Problem to solve:
Extract every line that contains the string "objects".

::::::::::

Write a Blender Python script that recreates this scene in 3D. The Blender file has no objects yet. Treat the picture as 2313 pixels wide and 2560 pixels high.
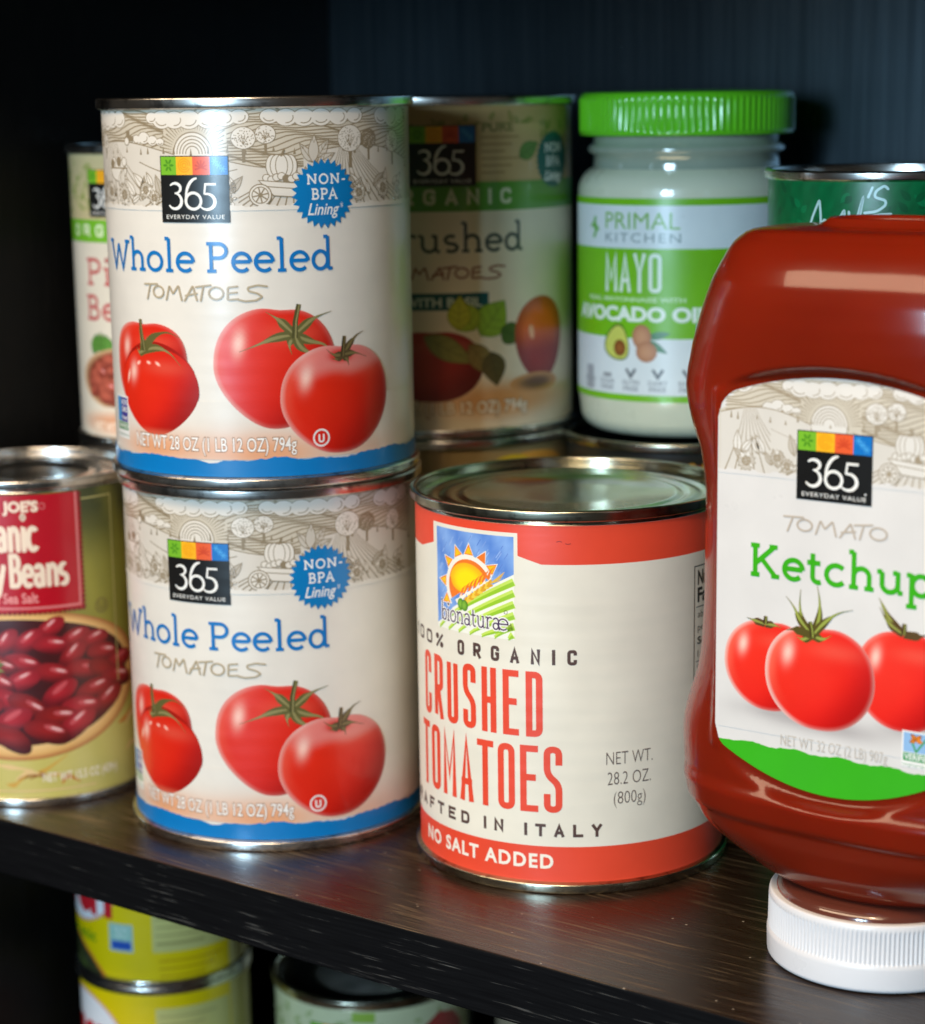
import bpy, math, random
from mathutils import Vector, Matrix
from mathutils.geometry import tessellate_polygon

SC = bpy.context.scene
COL = SC.collection
PI = math.pi
MM = 0.001

# ------------------------------------------------------------------ camera
cd = bpy.data.cameras.new("camera")
cam = bpy.data.objects.new("camera", cd)
COL.objects.link(cam)
SC.camera = cam
cd.sensor_fit = 'HORIZONTAL'
cd.sensor_width = 36.0
cd.lens = 36.0 * 5527.5 / 2313.0
cd.shift_y = 153.3 / 2313.0
cd.clip_start = 0.02
cd.clip_end = 50.0
RT = Vector((0.79608788, 0.60501479, -0.01418422))
UP = Vector((-0.11722876, 0.17716074, 0.97717526))
FW = Vector((-0.59371837, 0.77625458, -0.21196065))
cam.matrix_world = Matrix(((RT.x, UP.x, -FW.x, 0.295552), (RT.y, UP.y, -FW.y, -0.470801),
                           (RT.z, UP.z, -FW.z, 0.237262), (0, 0, 0, 1)))
cd.dof.use_dof = True
cd.dof.focus_distance = 0.632
cd.dof.aperture_fstop = 11.6

# ------------------------------------------------------------------ world and lamps
W = bpy.data.worlds.new("World")
SC.world = W
W.use_nodes = True
bg = W.node_tree.nodes["Background"]
bg.inputs[0].default_value = (1.0, 0.86, 0.70, 1)
bg.inputs[1].default_value = 0.030


def area(name, loc, target, sx, sy, power, col):
    ld = bpy.data.lights.new(name, 'AREA')
    ld.shape = 'RECTANGLE'
    ld.size = sx
    ld.size_y = sy
    ld.energy = power
    ld.color = col
    o = bpy.data.objects.new(name, ld)
    COL.objects.link(o)
    o.location = loc
    o.rotation_euler = (Vector(target) - Vector(loc)).to_track_quat('-Z', 'Y').to_euler()
    return o


area("window_light", (0.36, -2.60, 0.46), (-0.10, 0.1, 0.16), 0.32, 0.62, 46.0, (0.52, 0.78, 1.0))
area("window_light_narrow", (0.66, -2.55, 0.46), (-0.10, 0.1, 0.16), 0.09, 0.62, 11.0, (0.52, 0.78, 1.0))
area("room_lamp", (-0.20, -1.12, 1.32), (-0.05, 0.03, 0.08), 2.10, 0.50, 31.0, (1.0, 0.75, 0.50))
for lx, ly in ((0.36, -0.98), (0.44, -1.02), (0.41, -0.90)):
    area("ceiling_lamp", (lx, ly, 1.30), (0.0, 0.05, 0.0), 0.035, 0.035, 1.6, (1.0, 0.72, 0.45))

SC.view_settings.view_transform = 'Standard'
SC.view_settings.look = 'None'
SC.view_settings.exposure = 0.12
SC.view_settings.gamma = 1.0
SC.view_settings.use_curve_mapping = False

# ------------------------------------------------------------------ colour
def s2l(c):
    c /= 255.0
    return c / 12.92 if c <= 0.04045 else ((c + 0.055) / 1.055) ** 2.4


def C(r, g, b):
    return (s2l(r), s2l(g), s2l(b))


def mix(a, b, t):
    t = max(0.0, min(1.0, t))
    return (a[0] + (b[0] - a[0]) * t, a[1] + (b[1] - a[1]) * t, a[2] + (b[2] - a[2]) * t)


def sstep(a, b, x):
    t = max(0.0, min(1.0, (x - a) / (b - a)))
    return t * t * (3 - 2 * t)


PAPER = C(226, 219, 208)
CREAM = C(228, 220, 200)
WHITE = C(236, 234, 230)

# ------------------------------------------------------------------ materials
def newmat(name):
    m = bpy.data.materials.new(name)
    m.use_nodes = True
    nt = m.node_tree
    b = nt.nodes["Principled BSDF"]
    return m, nt, b


def N(nt, typ, **kw):
    n = nt.nodes.new(typ)
    for k, v in kw.items():
        if k.startswith('i_'):
            key = k[2:]
            key = int(key) if key.isdigit() else key.replace('_', ' ')
            n.inputs[key].default_value = v
        else:
            setattr(n, k, v)
    return n


def L(nt, a, ao, b, bi):
    nt.links.new(a.outputs[ao], b.inputs[bi])


def ramp(nt, pts):
    r = nt.nodes.new('ShaderNodeValToRGB')
    el = r.color_ramp.elements
    while len(el) < len(pts):
        el.new(0.5)
    for e, (p, c) in zip(el, pts):
        e.position = p
        e.color = (c[0], c[1], c[2], 1) if not isinstance(c, (int, float)) else (c, c, c, 1)
    return r


def mat_print(name, rough=0.36, ribs=0.0, wrinkle=0.25, spec=0.5, coat=0.0):
    m, nt, b = newmat(name)
    at = N(nt, 'ShaderNodeAttribute', attribute_name='Print')
    tc = N(nt, 'ShaderNodeTexCoord')
    # faint paper tone and handling wear
    nz = N(nt, 'ShaderNodeTexNoise', i_Scale=60.0, i_Detail=6.0)
    L(nt, tc, 'Object', nz, 'Vector')
    mr = N(nt, 'ShaderNodeMapRange', i_1=0.3, i_2=0.7, i_3=0.94, i_4=1.03)
    L(nt, nz, 'Fac', mr, 0)
    mx = N(nt, 'ShaderNodeMix', data_type='RGBA', blend_type='MULTIPLY')
    mx.inputs[0].default_value = 1.0
    L(nt, at, 'Color', mx, 6)
    L(nt, mr, 0, mx, 7)
    L(nt, mx, 2, b, 'Base Color')
    # roughness variation
    nr = N(nt, 'ShaderNodeTexNoise', i_Scale=35.0, i_Detail=4.0)
    L(nt, tc, 'Object', nr, 'Vector')
    rr = N(nt, 'ShaderNodeMapRange', i_1=0.3, i_2=0.7, i_3=rough - 0.05, i_4=rough + 0.08)
    L(nt, nr, 'Fac', rr, 0)
    L(nt, rr, 0, b, 'Roughness')
    b.inputs['Specular IOR Level'].default_value = spec
    b.inputs['Coat Weight'].default_value = coat
    b.inputs['Coat Roughness'].default_value = 0.17
    # bump: ribs of the tin showing through and small wrinkles lying round the can
    mp = N(nt, 'ShaderNodeMapping')
    mp.inputs['Scale'].default_value = (14, 14, 120)
    L(nt, tc, 'Object', mp, 'Vector')
    n2 = N(nt, 'ShaderNodeTexNoise', i_Scale=1.0, i_Detail=3.0, i_Distortion=0.6)
    L(nt, mp, 'Vector', n2, 'Vector')
    sep = N(nt, 'ShaderNodeSeparateXYZ')
    L(nt, tc, 'Object', sep, 0)
    wv = N(nt, 'ShaderNodeMath', operation='MULTIPLY')
    L(nt, sep, 'Z', wv, 0)
    wv.inputs[1].default_value = 2 * PI / 0.0052
    sn = N(nt, 'ShaderNodeMath', operation='SINE')
    L(nt, wv, 0, sn, 0)
    # ribs only in the middle of the can
    a1 = N(nt, 'ShaderNodeMath', operation='ABSOLUTE')
    sb = N(nt, 'ShaderNodeMath', operation='SUBTRACT')
    L(nt, sep, 'Z', sb, 0)
    sb.inputs[1].default_value = 0.057
    L(nt, sb, 0, a1, 0)
    mk = N(nt, 'ShaderNodeMapRange', i_1=0.044, i_2=0.026, i_3=0.0, i_4=1.0)
    L(nt, a1, 0, mk, 0)
    r1 = N(nt, 'ShaderNodeMath', operation='MULTIPLY')
    L(nt, sn, 0, r1, 0)
    L(nt, mk, 0, r1, 1)
    r2 = N(nt, 'ShaderNodeMath', operation='MULTIPLY')
    L(nt, r1, 0, r2, 0)
    r2.inputs[1].default_value = ribs
    ad = N(nt, 'ShaderNodeMath', operation='MULTIPLY_ADD')
    L(nt, n2, 'Fac', ad, 0)
    ad.inputs[1].default_value = wrinkle
    L(nt, r2, 0, ad, 2)
    bp = N(nt, 'ShaderNodeBump', i_Strength=1.0, i_Distance=0.0006)
    L(nt, ad, 0, bp, 'Height')
    L(nt, bp, 'Normal', b, 'Normal')
    return m


def mat_simple(name, col, rough=0.4, metal=0.0, noise=0.0, nscale=80.0, bump=0.0, coat=0.0, spec=0.5, aniso=0.0):
    m, nt, b = newmat(name)
    b.inputs['Metallic'].default_value = metal
    b.inputs['Roughness'].default_value = rough
    b.inputs['Coat Weight'].default_value = coat
    b.inputs['Coat Roughness'].default_value = 0.06
    b.inputs['Specular IOR Level'].default_value = spec
    tc = N(nt, 'ShaderNodeTexCoord')
    nz = N(nt, 'ShaderNodeTexNoise', i_Scale=nscale, i_Detail=5.0)
    L(nt, tc, 'Object', nz, 'Vector')
    r = ramp(nt, [(0.3, tuple(c * (1 - noise) for c in col)), (0.7, tuple(min(1, c * (1 + noise)) for c in col))])
    L(nt, nz, 'Fac', r, 'Fac')
    L(nt, r, 'Color', b, 'Base Color')
    rr = N(nt, 'ShaderNodeMapRange', i_1=0.3, i_2=0.7, i_3=max(0.02, rough * 0.8), i_4=rough * 1.25)
    L(nt, nz, 'Fac', rr, 0)
    L(nt, rr, 0, b, 'Roughness')
    if bump:
        bp = N(nt, 'ShaderNodeBump', i_Strength=bump, i_Distance=0.0005)
        L(nt, nz, 'Fac', bp, 'Height')
        L(nt, bp, 'Normal', b, 'Normal')
    return m


def mat_tin(name, tint=(0.74, 0.72, 0.68), rough=0.22, mott=0.45):
    m, nt, b = newmat(name)
    b.inputs['Metallic'].default_value = 1.0
    tc = N(nt, 'ShaderNodeTexCoord')
    mp = N(nt, 'ShaderNodeMapping')
    mp.inputs['Scale'].default_value = (25, 25, 420)
    L(nt, tc, 'Object', mp, 'Vector')
    nz = N(nt, 'ShaderNodeTexNoise', i_Scale=1.0, i_Detail=5.0)
    L(nt, mp, 'Vector', nz, 'Vector')
    n2 = N(nt, 'ShaderNodeTexNoise', i_Scale=180.0, i_Detail=6.0, i_Roughness=0.7)
    L(nt, tc, 'Object', n2, 'Vector')
    r = ramp(nt, [(0.36, tuple(c * mott for c in tint)), (0.47, tint), (1.0, tint)])
    L(nt, n2, 'Fac', r, 'Fac')
    L(nt, r, 'Color', b, 'Base Color')
    rr = N(nt, 'ShaderNodeMapRange', i_1=0.3, i_2=0.7, i_3=rough * 0.7, i_4=rough * 1.4)
    L(nt, nz, 'Fac', rr, 0)
    L(nt, rr, 0, b, 'Roughness')
    bp = N(nt, 'ShaderNodeBump', i_Strength=0.25, i_Distance=0.0003)
    L(nt, nz, 'Fac', bp, 'Height')
    L(nt, bp, 'Normal', b, 'Normal')
    return m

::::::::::

Solution for this task:
Write a Blender Python script that recreates this scene in 3D. The Blender file has no objects yet. Treat the picture as 2313 pixels wide and 2560 pixels high.
cam = bpy.data.objects.new("camera", cd)
COL.objects.link(cam)
    o = bpy.data.objects.new(name, ld)
    COL.objects.link(o)